Valor: Uma outra crítica à política econômica diz respeito ao fato de o câmbio não flutuar mais, de não responder aos termos de troca do país. Isso facilitaria o repasse, para os preços internos, dos choques de oferta ocorridos lá fora.
Figueiredo: Sou contra intervencionismo no câmbio. O problema é que o mundo inteiro tem sido intervencionista. Acabamos de falar do Fed, o banco central japonês também fez expansão monetária na semana passada, o BC inglês vai fazer já, já, o BC suíço botou lá um piso para a moeda…
Valor: O senhor não acha que o governo abandonou o tripé de política econômica, em voga desde 1999?
Figueiredo: Discordo. O câmbio está debaixo de muita intervenção em todo lugar. Se tiver um choque muito negativo lá fora, o BC vai deixar o câmbio ir [para cima], o que nos protege. Agora, de fato, o câmbio artificialmente desvalorizado tem algum efeito na inflação.

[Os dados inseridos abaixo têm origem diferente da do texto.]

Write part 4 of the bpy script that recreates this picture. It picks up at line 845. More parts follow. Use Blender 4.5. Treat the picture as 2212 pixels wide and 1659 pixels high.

A vantagem é que, como a economia estava muito fraca, o repasse aos preços internos foi pequeno. Mas reconheço que é uma medida artificial para gerar renda para o exportador e que, no fim, provoca inflação. Se tiver algum efeito positivo, é de curtíssimo prazo porque, havendo inflação, o câmbio real não melhora, por consequência, não adianta nada. O que se pode dizer é que, como a atividade está baixa, o “pass-through” [repasse para os preços internos] no Brasil é pequeno, então, o efeito é menor. É menor, mas existe. Não acho, então, que seja uma política que você deva ficar fazendo, achando que não custa nada. Pelo contrário. Pode custar muito e não trazer nenhum benefício.
Valor: E na área fiscal?
Figueiredo: Não acho que o governo esteja abandonando a disciplina fiscal. Fazer um superávit menor, reduzindo a carga tributária, é um avanço enorme. O Brasil já tem uma relação dívida/PIB relativamente baixa [35%], quando comparada com qualquer país. Não pode deixar subir. Já a carga tributária brasileira é o dobro da de qualquer país do mundo. Não é algo razoável. Portanto, é uma política totalmente acertada a redução do superávit primário atrelada à diminuição da carga tributária porque isso é competitividade na veia. É muito melhor, por exemplo, do que reduzir o superávit para fazer investimento porque, em geral, o investimento público não é dos mais produtivos.
Valor: E a mudança da política monetária?
Figueiredo: O que o BC está fazendo não é abandonar o modelo. Ele está operando o mesmo modelo de uma maneira mais flexível porque o mundo está absolutamente complicado.